======== DATASET SECTION

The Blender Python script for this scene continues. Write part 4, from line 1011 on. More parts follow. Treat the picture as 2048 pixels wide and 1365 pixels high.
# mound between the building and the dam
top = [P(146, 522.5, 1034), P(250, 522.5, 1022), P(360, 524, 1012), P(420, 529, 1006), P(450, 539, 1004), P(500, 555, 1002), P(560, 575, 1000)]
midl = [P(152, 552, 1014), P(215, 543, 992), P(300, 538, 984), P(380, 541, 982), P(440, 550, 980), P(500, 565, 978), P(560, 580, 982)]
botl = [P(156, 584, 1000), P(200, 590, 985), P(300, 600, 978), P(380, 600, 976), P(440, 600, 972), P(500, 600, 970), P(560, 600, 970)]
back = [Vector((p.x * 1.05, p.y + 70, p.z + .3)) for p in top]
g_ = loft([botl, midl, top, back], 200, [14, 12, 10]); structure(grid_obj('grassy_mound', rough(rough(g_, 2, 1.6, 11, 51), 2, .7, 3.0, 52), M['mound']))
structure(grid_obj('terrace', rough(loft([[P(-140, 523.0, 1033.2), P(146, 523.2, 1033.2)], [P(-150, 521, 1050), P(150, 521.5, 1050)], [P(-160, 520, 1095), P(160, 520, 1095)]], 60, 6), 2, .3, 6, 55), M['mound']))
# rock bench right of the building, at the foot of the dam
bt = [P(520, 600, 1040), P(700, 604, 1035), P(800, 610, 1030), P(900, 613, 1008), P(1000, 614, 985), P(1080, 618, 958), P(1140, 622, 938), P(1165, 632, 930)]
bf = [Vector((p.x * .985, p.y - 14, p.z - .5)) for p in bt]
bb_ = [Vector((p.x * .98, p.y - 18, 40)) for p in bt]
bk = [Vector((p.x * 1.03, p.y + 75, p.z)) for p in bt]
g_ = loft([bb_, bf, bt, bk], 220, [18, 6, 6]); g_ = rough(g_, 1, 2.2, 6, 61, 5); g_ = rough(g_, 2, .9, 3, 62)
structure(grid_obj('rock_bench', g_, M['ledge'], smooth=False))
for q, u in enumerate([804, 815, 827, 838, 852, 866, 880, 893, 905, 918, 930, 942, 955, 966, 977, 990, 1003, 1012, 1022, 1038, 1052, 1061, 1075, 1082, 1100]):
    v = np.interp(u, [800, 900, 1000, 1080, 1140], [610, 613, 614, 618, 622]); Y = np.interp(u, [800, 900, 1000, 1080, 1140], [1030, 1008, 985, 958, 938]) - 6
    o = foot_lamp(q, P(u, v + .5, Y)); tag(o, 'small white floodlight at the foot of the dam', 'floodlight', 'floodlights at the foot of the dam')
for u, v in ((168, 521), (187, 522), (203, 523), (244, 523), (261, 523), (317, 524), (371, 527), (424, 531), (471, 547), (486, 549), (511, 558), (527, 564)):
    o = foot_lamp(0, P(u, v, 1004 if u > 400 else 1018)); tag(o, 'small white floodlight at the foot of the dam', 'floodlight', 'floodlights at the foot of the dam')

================

### REQUIRED WORK
Give the listing above again, word for word.

### RIGHT ANSWER
The Blender Python script for this scene continues. Write part 4, from line 1011 on. More parts follow. Treat the picture as 2048 pixels wide and 1365 pixels high.
# mound between the building and the dam
top = [P(146, 522.5, 1034), P(250, 522.5, 1022), P(360, 524, 1012), P(420, 529, 1006), P(450, 539, 1004), P(500, 555, 1002), P(560, 575, 1000)]
midl = [P(152, 552, 1014), P(215, 543, 992), P(300, 538, 984), P(380, 541, 982), P(440, 550, 980), P(500, 565, 978), P(560, 580, 982)]
botl = [P(156, 584, 1000), P(200, 590, 985), P(300, 600, 978), P(380, 600, 976), P(440, 600, 972), P(500, 600, 970), P(560, 600, 970)]
back = [Vector((p.x * 1.05, p.y + 70, p.z + .3)) for p in top]
g_ = loft([botl, midl, top, back], 200, [14, 12, 10]); structure(grid_obj('grassy_mound', rough(rough(g_, 2, 1.6, 11, 51), 2, .7, 3.0, 52), M['mound']))
structure(grid_obj('terrace', rough(loft([[P(-140, 523.0, 1033.2), P(146, 523.2, 1033.2)], [P(-150, 521, 1050), P(150, 521.5, 1050)], [P(-160, 520, 1095), P(160, 520, 1095)]], 60, 6), 2, .3, 6, 55), M['mound']))
# rock bench right of the building, at the foot of the dam
bt = [P(520, 600, 1040), P(700, 604, 1035), P(800, 610, 1030), P(900, 613, 1008), P(1000, 614, 985), P(1080, 618, 958), P(1140, 622, 938), P(1165, 632, 930)]
bf = [Vector((p.x * .985, p.y - 14, p.z - .5)) for p in bt]
bb_ = [Vector((p.x * .98, p.y - 18, 40)) for p in bt]
bk = [Vector((p.x * 1.03, p.y + 75, p.z)) for p in bt]
g_ = loft([bb_, bf, bt, bk], 220, [18, 6, 6]); g_ = rough(g_, 1, 2.2, 6, 61, 5); g_ = rough(g_, 2, .9, 3, 62)
structure(grid_obj('rock_bench', g_, M['ledge'], smooth=False))
for q, u in enumerate([804, 815, 827, 838, 852, 866, 880, 893, 905, 918, 930, 942, 955, 966, 977, 990, 1003, 1012, 1022, 1038, 1052, 1061, 1075, 1082, 1100]):
    v = np.interp(u, [800, 900, 1000, 1080, 1140], [610, 613, 614, 618, 622]); Y = np.interp(u, [800, 900, 1000, 1080, 1140], [1030, 1008, 985, 958, 938]) - 6
    o = foot_lamp(q, P(u, v + .5, Y)); tag(o, 'small white floodlight at the foot of the dam', 'floodlight', 'floodlights at the foot of the dam')
for u, v in ((168, 521), (187, 522), (203, 523), (244, 523), (261, 523), (317, 524), (371, 527), (424, 531), (471, 547), (486, 549), (511, 558), (527, 564)):
    o = foot_lamp(0, P(u, v, 1004 if u > 400 else 1018)); tag(o, 'small white floodlight at the foot of the dam', 'floodlight', 'floodlights at the foot of the dam')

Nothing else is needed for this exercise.